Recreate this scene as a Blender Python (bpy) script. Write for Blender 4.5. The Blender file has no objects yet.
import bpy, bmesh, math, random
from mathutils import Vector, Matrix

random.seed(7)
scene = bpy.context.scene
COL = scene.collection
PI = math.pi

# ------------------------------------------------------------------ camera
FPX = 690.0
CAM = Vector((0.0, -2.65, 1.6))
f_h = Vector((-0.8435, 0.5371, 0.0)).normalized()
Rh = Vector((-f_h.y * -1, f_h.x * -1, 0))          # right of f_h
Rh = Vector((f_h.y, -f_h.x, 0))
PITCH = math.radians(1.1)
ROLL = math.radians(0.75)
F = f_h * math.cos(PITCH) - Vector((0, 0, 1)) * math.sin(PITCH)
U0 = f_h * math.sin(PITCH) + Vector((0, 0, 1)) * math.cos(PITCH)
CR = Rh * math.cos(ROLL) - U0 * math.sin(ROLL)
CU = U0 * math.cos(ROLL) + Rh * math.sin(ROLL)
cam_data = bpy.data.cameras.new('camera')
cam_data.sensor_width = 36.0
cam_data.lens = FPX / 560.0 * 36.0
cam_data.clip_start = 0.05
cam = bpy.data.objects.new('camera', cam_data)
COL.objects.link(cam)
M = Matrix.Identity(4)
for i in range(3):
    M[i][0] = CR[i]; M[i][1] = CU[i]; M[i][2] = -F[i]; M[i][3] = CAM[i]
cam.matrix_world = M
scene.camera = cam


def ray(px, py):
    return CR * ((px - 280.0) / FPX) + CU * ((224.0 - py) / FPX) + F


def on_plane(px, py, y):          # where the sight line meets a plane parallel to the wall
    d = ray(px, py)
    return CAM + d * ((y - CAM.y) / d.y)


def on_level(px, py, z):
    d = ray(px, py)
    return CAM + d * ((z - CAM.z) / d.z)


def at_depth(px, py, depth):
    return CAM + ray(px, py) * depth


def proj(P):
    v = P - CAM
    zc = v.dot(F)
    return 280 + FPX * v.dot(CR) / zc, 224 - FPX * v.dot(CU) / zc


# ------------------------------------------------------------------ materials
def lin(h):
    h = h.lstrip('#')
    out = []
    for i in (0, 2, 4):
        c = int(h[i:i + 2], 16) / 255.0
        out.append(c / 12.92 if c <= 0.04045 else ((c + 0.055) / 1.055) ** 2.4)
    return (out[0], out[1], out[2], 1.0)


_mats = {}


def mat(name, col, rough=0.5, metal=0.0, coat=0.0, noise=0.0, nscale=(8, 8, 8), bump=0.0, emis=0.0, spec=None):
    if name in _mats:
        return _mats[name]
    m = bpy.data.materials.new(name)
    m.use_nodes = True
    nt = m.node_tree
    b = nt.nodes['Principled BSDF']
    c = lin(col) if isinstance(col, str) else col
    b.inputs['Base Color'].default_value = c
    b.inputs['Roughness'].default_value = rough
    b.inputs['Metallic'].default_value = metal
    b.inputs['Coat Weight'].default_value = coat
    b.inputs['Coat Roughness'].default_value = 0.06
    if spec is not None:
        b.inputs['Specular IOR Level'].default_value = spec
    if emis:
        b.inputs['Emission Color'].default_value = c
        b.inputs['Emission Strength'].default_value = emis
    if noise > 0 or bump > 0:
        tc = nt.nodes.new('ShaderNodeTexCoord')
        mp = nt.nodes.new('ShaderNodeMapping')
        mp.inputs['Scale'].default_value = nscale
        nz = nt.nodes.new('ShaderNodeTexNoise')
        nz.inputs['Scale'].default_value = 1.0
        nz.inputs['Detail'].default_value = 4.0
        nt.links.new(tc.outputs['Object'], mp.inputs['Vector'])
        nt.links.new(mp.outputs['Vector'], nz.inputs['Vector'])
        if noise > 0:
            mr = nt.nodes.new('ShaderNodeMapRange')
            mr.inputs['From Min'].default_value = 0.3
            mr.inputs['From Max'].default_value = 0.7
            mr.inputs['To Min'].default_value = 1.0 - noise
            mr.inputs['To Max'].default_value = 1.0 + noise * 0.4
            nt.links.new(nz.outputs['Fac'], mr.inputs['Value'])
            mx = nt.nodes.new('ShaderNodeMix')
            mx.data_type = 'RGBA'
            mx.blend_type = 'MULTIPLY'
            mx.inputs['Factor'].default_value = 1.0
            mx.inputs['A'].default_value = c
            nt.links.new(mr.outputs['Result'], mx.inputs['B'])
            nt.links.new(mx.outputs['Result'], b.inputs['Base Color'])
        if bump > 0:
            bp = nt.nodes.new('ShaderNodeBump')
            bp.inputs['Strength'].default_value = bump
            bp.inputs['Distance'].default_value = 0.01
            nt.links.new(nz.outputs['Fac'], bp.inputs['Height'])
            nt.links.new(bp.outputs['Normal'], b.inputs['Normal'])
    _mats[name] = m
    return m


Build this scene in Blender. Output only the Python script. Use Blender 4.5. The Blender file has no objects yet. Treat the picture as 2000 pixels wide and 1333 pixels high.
==================================================
◆ Exercise details:
Reproduce the entries exactly, starting at their first line and stopping after the line with "PI = math.pi".

◆ Response:
Recreate this scene as a Blender Python (bpy) script. Write for Blender 4.5. The Blender file has no objects yet.
import bpy, bmesh, math, random
from mathutils import Vector, Matrix

random.seed(7)
scene = bpy.context.scene
COL = scene.collection
PI = math.pi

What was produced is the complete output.